Erdoğan sharply criticised the signatories, saying they were “party to” the bloodshed being carried out by the PKK, and invited his foreign critics, including Chomsky, to come see the situation for themselves.
But Human Rights Watch (HRW) on Tuesday said the trials violated the right to freedom of speech and were a “misuse of terrorism laws”.
“The decision to prosecute scores of academics for signing a January 2016 petition criticizing the Turkish government’s actions in southeastern Turkey seriously violates the right to free speech and academic freedom, Human Rights Watch said today. The charges are also a misuse of terrorism laws,” said the statement by HRW on Tuesday.“Nearly two years after signing a petition that calls for peace, academics are now standing trial for spreading terrorist propaganda.” said Hugh Williamson, Europe and Central Asia director at HRW. “There is nothing in the petition to justify such an absurd charge and putting the academics on trial shows the Turkish government’s eagerness to set the criminal justice system against those who disagree with it.”
“The identical accusations against each academic are outlined in a 17-page indictment, but each proceeding is to be separate and the prosecutor has not opted to indict all the academics in one process. The indictment claims that in signing the petition the academics were responding to a December 2015 call reported in Kurdish media by a senior commander from the PKK calling on ‘democrats and intellectuals’ to support self-governance. There is no evidence of a link between the petition and an order from the armed group. The hearings for the academics are scheduled in some cases at 10 or 15-minute intervals in at least seven heavy penal courts,” said the statement.
Four of the signatories were detained and prosecuted in 2016 after they held a second news conference. An İstanbul court sent the four to pretrial detention on March 15, 2016, pending the completion of a criminal investigation. They were charged with spreading terrorist propaganda, which carries a sentence of between one and five years. The İstanbul court released them at their first hearing on April 22, 2016, and said it would seek permission from the justice minister to try the four for ‘insulting state institutions’ (Turkish Penal Code article 301) and postponed the case.
In mid-August 2017, the justice minister permitted the prosecution to continue under article 301, for which the penalty is six months to two years in prison.
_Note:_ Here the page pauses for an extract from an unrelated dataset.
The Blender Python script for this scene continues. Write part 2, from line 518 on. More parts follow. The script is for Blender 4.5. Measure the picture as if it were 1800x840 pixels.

The fact that the four now face charges not of ‘spreading terrorist propaganda’ but of ‘insulting state institutions’ calls into the question the basis of the trials on terrorism charges that begin on December 5.
According to HRW statement, to date 380 academics who signed the declaration have been dismissed from their universities and barred from public service by state of emergency decrees, and another 83 have been dismissed without being barred. “Academic freedom in Turkey is hanging by a thread,” Williamson said. “Academics should be free to teach and research without facing trumped up charges or dismissal for their peaceful expression.”
The trials opened to the backdrop of growing concern over freedom of expression in Turkey following a massive crackdown in the wake of the failed coup of July 2016 against Erdoğan’s rule. Since then, thousands of employees in the education sector have been dismissed under laws linked to the state of emergency, among them 463 of the academics who signed the petition, HRW said.